Wednesday, March 17, 2010

Cabin Fever




Out in the yard, the snow is gone. Not even a trace of it is left. Henry’s plastic playhouse is propped up. Can’t tell what Donny stuck beneath it – a board of some kind I suppose. Only days ago it needed to be angled for all the snow to melt and run off. It’s green, red, and blue sides, tilted and lopsided now, fill the yard with a rakish air.

Donny’s already had the conversation with me about changing things too. He gets ambitious at this time of year. He wants to move the back yard fence deeper into the woods. I say, “It sounds like a lot of work,” and hope he doesn’t do it. But he can if he wants. There’s a lot more woods than yard.

I might get ambitious toward the end of May. Memorial Day. That’s when you plant. That’s what the old-timers like my dad always said.

The rivers are rising and the first shoots of the perennials are coming up through the leafs and birdseed.

At the convenience store, the Arab gentleman told me the weather would last. I said, “No. We’ll have another snow storm.”

“Is it predicted?” he asked.

“Uh…no. We just will.”

The only other person I’ve said it to is my mother. I don’t want her to get too despondent when it comes. She hasn’t lived here her whole life. It seems to make a difference…as if…by only spending 50 years in Minnesota, you somehow miss it that there’s always a major snow storm in March, usually just after you’ve put your boots away.

Since I have the cabin out back, it gives a whole new meaning to cabin fever. I was out there a week ago and swept her out and washed the floor and the rug, wiped down the desk and the table. It’s one of the more amazing feats of spring that I can go out and find her unchanged…right down to the crumbs on the couch.

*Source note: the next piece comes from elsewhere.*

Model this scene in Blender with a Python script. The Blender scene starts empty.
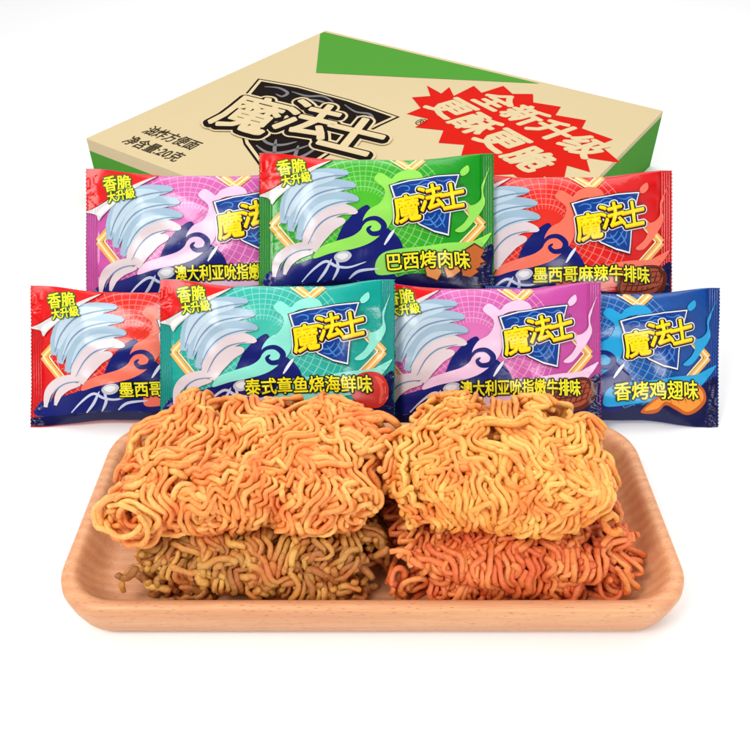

You don’t ever get that feeling entering a room in a house. As if the room just sat there and waited for you to return, and was undisturbed during the wait. I’d left the last newspaper article I’d brought with me on the desk. I should have checked the date. It was an announcement for an Anne Lamott, Trish Hampl combo…both of them speaking on the luminous. I never use that word, but I could imagine it as I opened up the cabin that first day, and as I await the snowstorm with a new, but still short pile of books (three), and the Fahrenheat.